We are hurtling through the absolute country darkness of western Wisconsin: no light pollution, no other cars. There's only the sunburst of our own headlights, illuminating the road just ahead of us, just in time. E.M. Forster said that writing a novel is like driving a car at night with the headlights on: you can't see your final destination, but you can see enough to make the whole trip that way. The truth is this: I do not know my destination. All I know is the circle of light just ahead, its shifting geography. And suddenly, more than anything else in the world, I want to write down what I see. Because it isn't a shame so much as a wonder, if only because it's so far away from anything I might have imagined or dreamed. The way my father's life is different from what he had imagined, coming in from the field, coming home from the san, and thinking it was all over for him when, in fact, it was only beginning.

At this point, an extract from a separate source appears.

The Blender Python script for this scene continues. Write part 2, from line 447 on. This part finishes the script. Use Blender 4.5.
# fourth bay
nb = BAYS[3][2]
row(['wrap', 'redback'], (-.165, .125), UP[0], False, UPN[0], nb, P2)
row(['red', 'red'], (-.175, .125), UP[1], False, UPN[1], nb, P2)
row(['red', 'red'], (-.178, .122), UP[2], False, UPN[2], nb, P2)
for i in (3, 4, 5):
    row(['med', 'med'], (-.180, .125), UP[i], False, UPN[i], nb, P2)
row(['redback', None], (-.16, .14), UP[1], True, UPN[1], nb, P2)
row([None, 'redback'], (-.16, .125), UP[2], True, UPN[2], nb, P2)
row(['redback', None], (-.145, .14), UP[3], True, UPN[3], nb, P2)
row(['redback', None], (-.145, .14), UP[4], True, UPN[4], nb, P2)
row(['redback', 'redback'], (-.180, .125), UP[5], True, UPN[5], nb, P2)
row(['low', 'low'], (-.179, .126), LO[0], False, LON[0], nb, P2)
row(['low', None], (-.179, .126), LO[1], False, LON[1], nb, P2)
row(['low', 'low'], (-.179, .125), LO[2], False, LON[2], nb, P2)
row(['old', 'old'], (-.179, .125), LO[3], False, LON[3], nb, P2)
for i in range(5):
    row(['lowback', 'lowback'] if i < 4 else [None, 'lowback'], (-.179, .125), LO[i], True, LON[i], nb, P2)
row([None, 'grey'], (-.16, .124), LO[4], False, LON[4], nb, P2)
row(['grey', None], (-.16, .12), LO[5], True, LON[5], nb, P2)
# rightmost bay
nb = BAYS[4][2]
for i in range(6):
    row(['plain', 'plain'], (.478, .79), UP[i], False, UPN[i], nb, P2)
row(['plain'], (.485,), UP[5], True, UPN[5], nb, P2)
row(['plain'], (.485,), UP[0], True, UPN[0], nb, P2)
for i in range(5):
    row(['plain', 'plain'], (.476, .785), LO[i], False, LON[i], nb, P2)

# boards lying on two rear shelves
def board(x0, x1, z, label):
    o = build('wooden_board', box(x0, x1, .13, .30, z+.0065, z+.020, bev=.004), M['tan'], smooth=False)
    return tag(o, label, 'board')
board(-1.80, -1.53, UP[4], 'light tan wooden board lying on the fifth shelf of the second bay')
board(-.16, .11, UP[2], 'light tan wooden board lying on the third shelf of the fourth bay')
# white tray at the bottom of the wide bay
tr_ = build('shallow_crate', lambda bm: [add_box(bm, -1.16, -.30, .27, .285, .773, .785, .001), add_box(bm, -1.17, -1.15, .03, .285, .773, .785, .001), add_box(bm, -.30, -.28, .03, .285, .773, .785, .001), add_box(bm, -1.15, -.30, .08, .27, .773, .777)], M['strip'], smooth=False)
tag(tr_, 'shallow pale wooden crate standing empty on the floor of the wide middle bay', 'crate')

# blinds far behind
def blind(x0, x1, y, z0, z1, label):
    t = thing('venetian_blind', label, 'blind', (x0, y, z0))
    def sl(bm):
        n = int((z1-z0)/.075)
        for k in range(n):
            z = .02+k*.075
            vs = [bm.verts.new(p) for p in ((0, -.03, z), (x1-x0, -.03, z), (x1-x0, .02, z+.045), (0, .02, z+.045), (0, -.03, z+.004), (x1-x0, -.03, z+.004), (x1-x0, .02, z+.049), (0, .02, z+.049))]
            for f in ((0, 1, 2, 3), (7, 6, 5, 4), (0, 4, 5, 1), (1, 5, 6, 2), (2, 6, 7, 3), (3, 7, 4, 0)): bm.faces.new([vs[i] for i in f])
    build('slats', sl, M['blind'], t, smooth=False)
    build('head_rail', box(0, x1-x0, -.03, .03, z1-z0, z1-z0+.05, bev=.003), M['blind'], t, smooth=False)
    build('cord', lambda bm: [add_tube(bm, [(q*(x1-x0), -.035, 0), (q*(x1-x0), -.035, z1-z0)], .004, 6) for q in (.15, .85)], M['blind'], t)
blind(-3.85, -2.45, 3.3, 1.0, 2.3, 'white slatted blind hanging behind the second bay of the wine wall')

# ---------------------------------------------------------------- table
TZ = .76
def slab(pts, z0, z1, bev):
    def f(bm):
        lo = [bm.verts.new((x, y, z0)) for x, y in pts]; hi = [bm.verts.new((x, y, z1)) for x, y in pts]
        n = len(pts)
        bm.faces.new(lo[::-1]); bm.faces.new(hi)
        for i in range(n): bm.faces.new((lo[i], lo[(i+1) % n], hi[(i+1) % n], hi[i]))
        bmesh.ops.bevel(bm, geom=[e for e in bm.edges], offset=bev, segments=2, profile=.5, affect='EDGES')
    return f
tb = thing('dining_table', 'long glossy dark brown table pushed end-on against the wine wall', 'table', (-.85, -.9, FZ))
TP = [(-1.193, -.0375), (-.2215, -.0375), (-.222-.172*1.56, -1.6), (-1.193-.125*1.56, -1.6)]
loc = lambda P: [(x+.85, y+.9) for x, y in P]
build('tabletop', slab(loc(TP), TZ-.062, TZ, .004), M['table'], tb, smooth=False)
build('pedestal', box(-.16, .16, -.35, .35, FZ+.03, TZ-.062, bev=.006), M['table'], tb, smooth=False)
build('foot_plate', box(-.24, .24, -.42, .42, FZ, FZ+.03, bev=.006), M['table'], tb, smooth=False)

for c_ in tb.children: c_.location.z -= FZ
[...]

It is not that I believe the things that happen to us happen for a reason. I certainly don't believe that
things have a way of working out for the best
, something I've been told countless times by well-meaning doctors, family members, and friends. But I do believe that each of us has the ability to decide how we'll react to the random circumstances of our lives, and that our reactions can shape future circumstances, affect opportunities, open doors. The truth is that I love my life, and to love it fully, I must acknowledge that it could not be what it is had I
not
fallen ill. I told my father
all of this as we drove toward Minneapolis. I told him how I thought the parallel between our lives was an interesting one, something that I really wanted to write about—in fiction or nonfiction, I wasn't sure. I told him I didn't think I could write about my own experience without including, in some way, his, and the stories he had told me, and what they'd meant to me.

It was the perfect opportunity for him to say he understood, to tell me I was free to write whatever I wanted, with his blessing. If this had been a fictional scene, he would have done so. But in fact, it would be 1998 before he'd call me up, out of the blue, to give me this unexpected gift.

To say that if I wanted to write about his time in the san, I could do so.